Her father, an engineer, walked out on the family when she was very young and her mother, an office worker, moved to Reading where Beryl and her sisters were supported by their paternal grandfather.

Beryl went to Kendrick Girls’ School, Reading, but left school aged 14 to train as a typist. During the war, she became a showgirl, but out of shyness soon gave it up. She also worked briefly but unsuccessfully as a secretary before helping her mother run a tea garden near Hampton Court.

Despite her huge commercial success (her paintings regularly commanded five-figure fees, and she often produced one per fortnight) her home life remained endearingly simple; this from The Independent:

Beryl and John Cook’s life in Plymouth was a quiet and a very happy one, with Friday nights down at the Dolphin, their favourite pub, on the Barbican, then perhaps next door for fish and chips. Life in the Dolphin was well documented in her paintings, most famously in The Wake: Beryl and John were just about to go into the pub one day when someone came flying out of the door with a black eye. The mourning had clearly got out of hand.

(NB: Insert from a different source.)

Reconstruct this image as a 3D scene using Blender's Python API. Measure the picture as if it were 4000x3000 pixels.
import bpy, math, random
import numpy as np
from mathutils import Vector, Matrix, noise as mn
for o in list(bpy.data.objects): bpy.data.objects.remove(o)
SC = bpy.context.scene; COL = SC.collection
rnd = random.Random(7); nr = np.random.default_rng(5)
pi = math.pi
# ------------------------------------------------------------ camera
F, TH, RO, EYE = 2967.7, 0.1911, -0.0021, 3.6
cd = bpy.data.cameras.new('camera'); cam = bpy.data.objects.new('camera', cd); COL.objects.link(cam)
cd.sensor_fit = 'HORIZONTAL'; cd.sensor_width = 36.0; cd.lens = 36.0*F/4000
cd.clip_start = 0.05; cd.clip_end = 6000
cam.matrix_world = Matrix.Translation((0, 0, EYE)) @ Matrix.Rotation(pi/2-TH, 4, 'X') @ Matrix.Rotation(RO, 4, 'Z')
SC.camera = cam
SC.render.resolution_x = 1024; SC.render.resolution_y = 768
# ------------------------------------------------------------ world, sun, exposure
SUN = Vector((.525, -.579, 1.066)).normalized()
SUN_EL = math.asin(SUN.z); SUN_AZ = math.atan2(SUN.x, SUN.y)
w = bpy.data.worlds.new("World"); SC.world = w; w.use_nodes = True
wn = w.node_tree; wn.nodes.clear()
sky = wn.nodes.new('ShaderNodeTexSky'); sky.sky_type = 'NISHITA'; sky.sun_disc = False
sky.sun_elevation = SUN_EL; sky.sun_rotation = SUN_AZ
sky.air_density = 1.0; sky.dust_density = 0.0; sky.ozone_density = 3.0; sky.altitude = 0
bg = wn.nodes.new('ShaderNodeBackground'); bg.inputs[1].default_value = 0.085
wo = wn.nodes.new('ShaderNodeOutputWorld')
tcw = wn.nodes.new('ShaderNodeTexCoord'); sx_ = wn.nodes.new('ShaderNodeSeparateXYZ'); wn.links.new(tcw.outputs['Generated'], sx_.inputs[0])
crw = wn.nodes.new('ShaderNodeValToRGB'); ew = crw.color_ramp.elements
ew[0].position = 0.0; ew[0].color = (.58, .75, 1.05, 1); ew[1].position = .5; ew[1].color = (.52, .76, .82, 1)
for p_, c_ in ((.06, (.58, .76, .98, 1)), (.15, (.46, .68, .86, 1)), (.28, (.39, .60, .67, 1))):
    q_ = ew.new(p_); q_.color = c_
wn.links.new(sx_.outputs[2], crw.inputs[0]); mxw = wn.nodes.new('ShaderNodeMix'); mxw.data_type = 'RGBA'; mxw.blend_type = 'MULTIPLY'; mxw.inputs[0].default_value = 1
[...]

There seems to be a consensus that if there was one thing that made Beryl Cook’s paintings stand out, it was her flamboyant, shrewd but sympathetic observation of the people around her. In her own words, as quoted in The Times:

[I]t was the people who interested her. “I hope it doesn’t become too noticeable that the people get larger and the backgrounds get smaller (or non-existent) in the public house pictures,” she wrote in a compilation of her work, Beryl Cook: The Bumper Edition (2000). “It was to save me the trouble of painting all those bottles on bars, partly because I am lazy, but also because I’m very impatient to get on with painting the people.”

(Beryl Frances Cook (neé Lansley), born 10 September 1926 in Egham, Surrey, died 28 May 2008 in Plymouth, Devon.)